[Items from a dataset]
>>

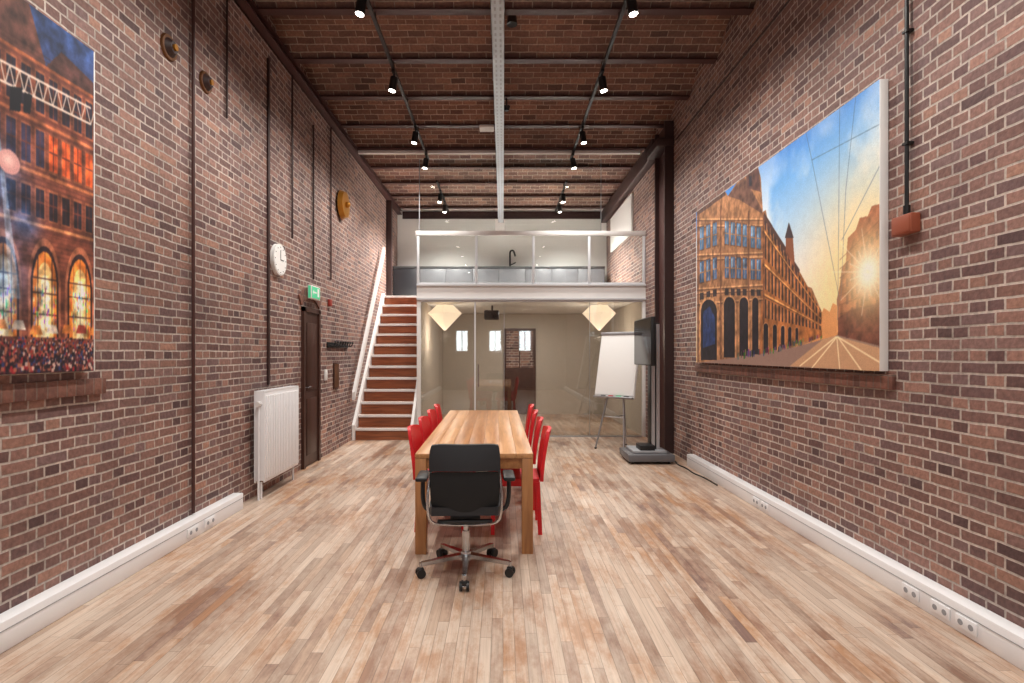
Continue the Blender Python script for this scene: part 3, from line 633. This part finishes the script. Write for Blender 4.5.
b.box((-.19,.175,.40),(.19,.195,.435),M_red).box((-.19,-.20,.40),(.19,-.18,.435),M_red)
c0=b.done((.10,4.66,0),math.radians(90))
for k,y in enumerate((5.36,6.04,6.70)): dup(c0,'red_dining_chair',(.085-.008*k,y,0),math.radians(90+random.uniform(-3,3)))
for k,y in enumerate((4.72,5.38,6.06,6.72)): dup(c0,'red_dining_chair',(-.51-.01*k,y,0),math.radians(-90+random.uniform(-3,3)))

b=B('office_chair')
for i in range(5):
    a=math.radians(-90+72*i); d=Vector((math.cos(a),math.sin(a),0)); q=Matrix.Rotation(a,4,'Z')
    b.prism([q@Vector(p) for p in ((.02,-.026,.10),(.31,-.014,.075),(.31,.014,.075),(.02,.026,.10))],(0,0,.026),M_chrome)
    e=d*.315; b.cyl(e+Vector((0,0,.05)),e+Vector((0,0,.098)),.010,M_chrome,10)
    s_=Vector((-d.y,d.x,0))
    for o_ in (-.022,.022): b.cyl(e+s_*(o_-.009)+Vector((0,0,.03)),e+s_*(o_+.009)+Vector((0,0,.03)),.03,M_black,20)
    b.cyl(e+s_*-.014+Vector((0,0,.032)),e+s_*.014+Vector((0,0,.032)),.012,M_chrome,10)
    b.box((-.02,-.02,0),(.02,.02,.028),M_black,.004,Matrix.Translation(e+Vector((0,0,.035)))@q)
b.cyl((0,0,.085),(0,0,.14),.045,M_chrome,24,.035).cyl((0,0,.14),(0,0,.28),.027,M_chrome,20).cyl((0,0,.28),(0,0,.40),.017,M_chrome,16)
b.box((-.10,-.14,.385),(.10,.12,.43),M_black,.012)
def s2(u,v):
    x=(u-.5)*.48*(1-.10*(2*v-1)**4); y=-.22+.46*v; e=max(abs(2*u-1)**5,abs(2*v-1)**6)
    return (x,y,.432+.012*e-.0)
b.slab(s2,16,16,(0,0,.055),M_leather)
def bk(u,v):
    z=.45+.46*v; w=.465-.03*abs(2*v-1)**6-.02*(1-v); x=(u-.5)*w; y=-.215-.02*v-.045*math.sin(math.pi*v*.9)+.045*(2*u-1)**2
    return (x,y,z-.012*(2*u-1)**6*(1 if v>.5 else -1))
b.slab(lambda u,v:bk(u,.62*v),16,10,(0,.018,0),M_mesh)
b.slab(lambda u,v:tuple(Vector(bk(u,.64+.36*v))+Vector((0,-.014,0))),16,10,(0,.045,0),M_leather)
b.tube([(-.222,-.19,.74),(-.238,-.235,.62),(-.238,-.25,.47),(-.21,-.24,.40),(-.10,-.19,.375),(0,-.17,.37),(.10,-.19,.375),(.21,-.24,.40),(.238,-.25,.47),(.238,-.235,.62),(.222,-.19,.74)],.009,M_chrome,10,2)
b.box((-.18,-.205,.385),(.18,-.17,.41),M_black,.006)
for sx in (-1,1):
    b.tube([(sx*.12,-.02,.415),(sx*.26,-.02,.42),(sx*.295,-.02,.48),(sx*.295,-.0,.64)],.015,M_black,10,2)
    b.box((sx*.295-.04,-.12,.64),(sx*.295+.04,.13,.668),M_black,.012)
b.done((-.255,3.72,0),math.radians(2))

b=B('flip_chart'); tl=math.radians(-14); q=Matrix.Translation((0,0,.80))@Matrix.Rotation(tl,4,'X')
b.box((-.34,-.012,0),(.34,.012,1.06),M_white,.006,q).box((-.33,-.03,.04),(.33,-.013,1.03),M_paper,.002,q).box((-.34,-.04,1.01),(.34,-.012,1.06),M_alu,.004,q).box((-.33,-.08,-.015),(.33,.0,.01),M_alu,.003,q)
for i in range(4): b.box((-.2+.13*i,-.07,.01),(-.12+.13*i,-.055,.024),[M_black,M_red,M_green,M_black][i],.002,q)
b.tube([(-.05,.22,1.50),(-.24,-.16,0.012)],.014,M_alu).tube([(.05,.22,1.50),(.24,-.16,.012)],.014,M_alu).tube([(0,.26,1.5),(0,.42,.012)],.014,M_alu)
b.tube([(-.14,.03,.80),(.14,.03,.80)],.012,M_alu).tube([(-.17,-.02,.5),(.17,-.02,.5)],.009,M_alu).tube([(0,-.02,.5),(0,.37,.5)],.009,M_alu)
for p in ((-.24,-.16,.012),(.24,-.16,.012),(0,.42,.012)): b.ball(p,.02,M_black,(1,1,.6))
b.done((1.74,8.45,0),math.radians(-38))

dx=.07
b=B('television_stand')
b.box((1.62,7.25,.035),(2.24,7.85,.13),M_grey,.01).box((1.70,7.33,.13),(2.16,7.78,.17),M_slot,.01)
for x in (1.68,2.18):
    for y in (7.31,7.79): b.cyl((x-.012,y,.028),(x+.012,y,.028),.028,M_black,16).cyl((x,y,.03),(x,y,.05),.01,M_alu,8)
b.box((1.98,7.48,.13),(2.10,7.66,1.92),M_black,.006).box((1.985,7.462,.17),(2.03,7.48,1.90),M_alu).box((2.05,7.462,.17),(2.095,7.48,1.90),M_alu)
b.box((1.93,7.46,1.5),(1.98,7.68,1.82),M_black)
b.box((1.875,7.08,1.33),(1.93,8.0,1.98),M_black,.006).box((1.872,7.09,1.345),(1.8755,7.99,1.965),M_screen)
b.box((1.80,7.35,.17),(2.0,7.6,.24),M_black,.006); b.done((dx,0,0))
b=B('floor_cable'); pts=[(2.32,7.6,.02),(2.38,7.45,.008),(2.33,7.2,.008),(2.38,7.0,.008),(2.36,6.7,.008),(2.41,6.5,.008),(2.42,6.1,.008)]
b.tube(pts,.008,M_black,8,2).done()

# ------------------------------------------------------------ lights
def light(name,kind,loc,e,col=(1,1,1),rot=None,**k):
    l=bpy.data.lights.new(name,kind); l.energy=e; l.color=col
    for a,v in k.items(): setattr(l,a,v)
    o=bpy.data.objects.new(name,l); COL.objects.link(o); o.location=loc
    if rot is not None: o.rotation_euler=rot
    return o
for p,d in spots:
    light('spot_lamp','SPOT',p,172 if p.y<10 else 430,(1,.955,.895),d.to_track_quat('-Z','Y').to_euler(),spot_size=math.radians(140),spot_blend=1.0,shadow_soft_size=.04)
for n,w in enumerate(wins):
    light('window_daylight','AREA',((w[0]+w[1])/2,YF-.5,(w[2]+w[3])/2+.1),(w[1]-w[0])*(w[3]-w[2])*60,(.86,.93,1),(math.radians(90),0,0),shape='RECTANGLE',size=(w[1]-w[0])*1.3,size_y=(w[3]-w[2])*1.3)
for lx,yy in PL: light('glow_kite_fill','POINT',(lx,yy+.1,1.82),20,(1,.84,.68),shadow_soft_size=.1)  # added fill light below each kite, brightens the meeting room
light('meeting_room_fill','AREA',(.5,11.6,2.44),42,(1,.93,.86),(0,0,0),shape='DISK',size=.5)  # added fill light without a fixture, lifts the room's brightness
w=bpy.data.worlds.new('World'); S.world=w; w.use_nodes=True; w.node_tree.nodes['Background'].inputs[0].default_value=(.75,.85,1,1); w.node_tree.nodes['Background'].inputs[1].default_value=1.0

cam=bpy.data.cameras.new('camera'); co=bpy.data.objects.new('camera',cam); COL.objects.link(co)
co.location=(0,0,1.5); co.rotation_euler=(math.radians(90),0,0); cam.lens=540/1024*36; cam.sensor_width=36
cam.shift_x=9/1024; cam.shift_y=11.5/1024; cam.clip_start=.05
S.camera=co
S.view_settings.view_transform='Standard'; S.view_settings.look='None'
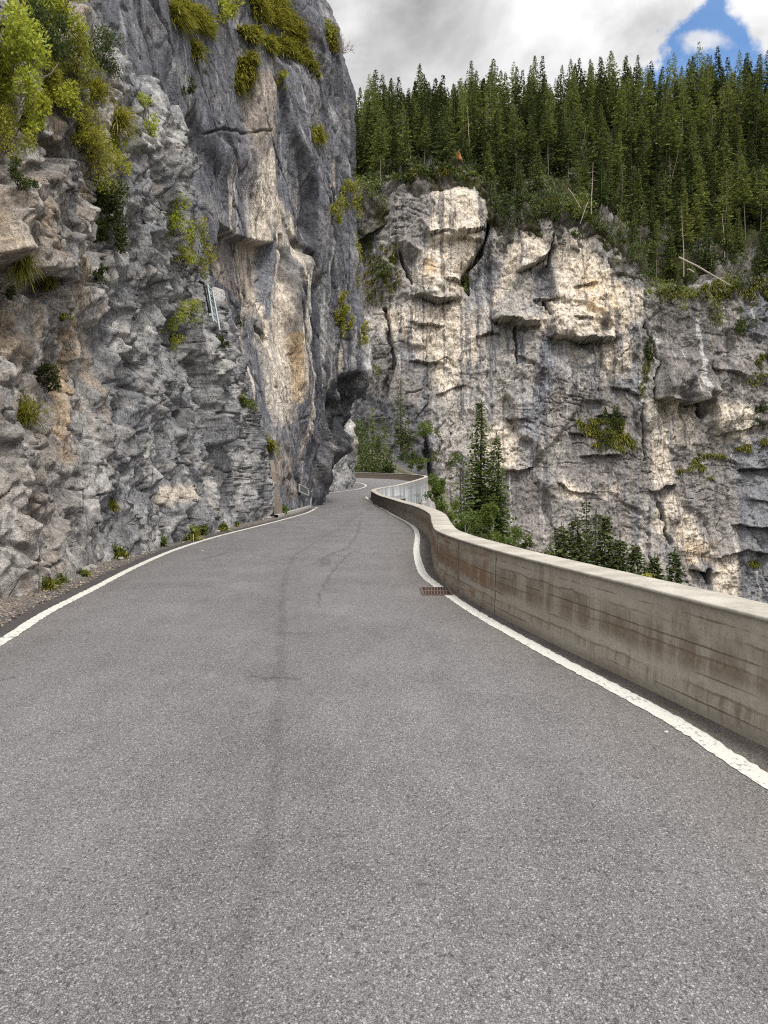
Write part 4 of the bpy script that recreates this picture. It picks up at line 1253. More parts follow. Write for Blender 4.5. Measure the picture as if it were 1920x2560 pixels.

<<

• Aim of the exercise: Answer with one number: how many lines in the listing hold "part".

• Solution: 2